The Securities and Exchange Commission (SEC) has updated rules for enforcement actions. According to a document posted on the SEC’s website, the Director of Enforcement will no longer be able to issue formal orders of investigation and must seek Commission approval before pursuing the investigation.
The Rule has been marked as Final and will become effective following its publication in the Federal Register.
It was reported last month that the Commission was considering this action. SEC attorneys would need permission from the Commission before they “formerly launch probes,” a move designed to “slow down investigations.”
The SEC has been criticized for being overly aggressive with certain enforcement actions.
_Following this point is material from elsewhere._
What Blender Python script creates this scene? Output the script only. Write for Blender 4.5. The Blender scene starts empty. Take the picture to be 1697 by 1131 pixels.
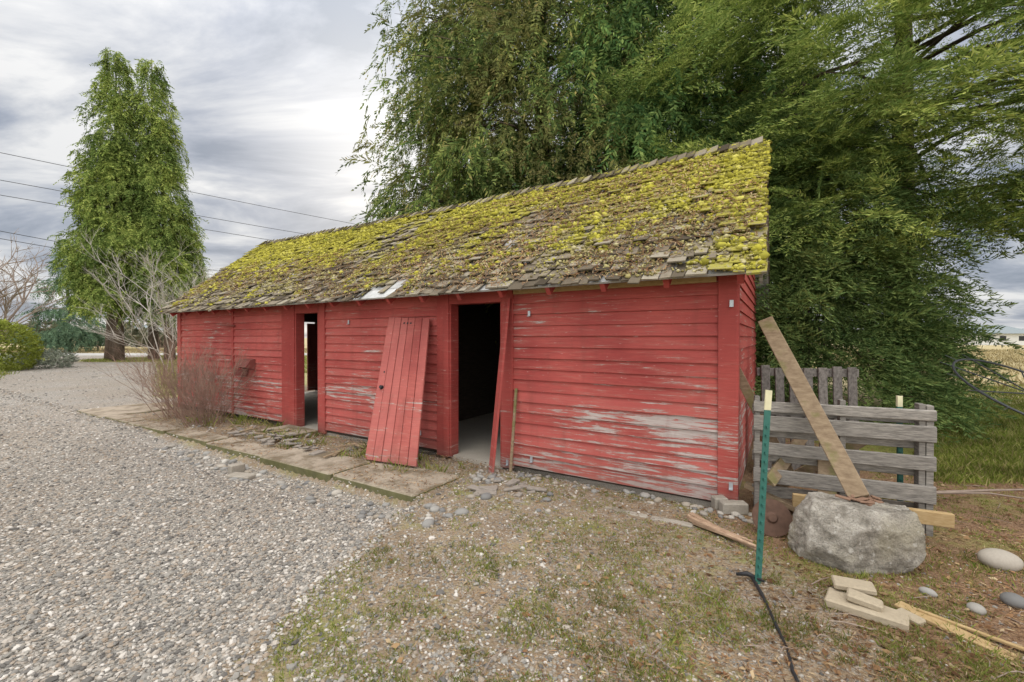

As defendants are battling an entity with unlimited resources only the exceptionally wealthy have the ability to fight back when they deem the SEC is in error. The result of punitive lawsuits can destroy individuals or firms as the SEC typically announces investigations but rarely acknowledges a lost case. If a settlement is agreed upon without any acknowledgment of guilt, the penalties may also be devastating.
As the Commission is currently controlled by Republicans, a more principle-based approach may be anticipated to be applied rather than a monolithic zero-tolerance policy.
The SEC delegated authority to the Director of Enforcement in 2009 as a test of its efficacy. Following the trial, authority was delegated to the Director of Enforcement. The Final Rule states that it will now “more closely align the Commission’s use of its investigative resources with Commission priorities.”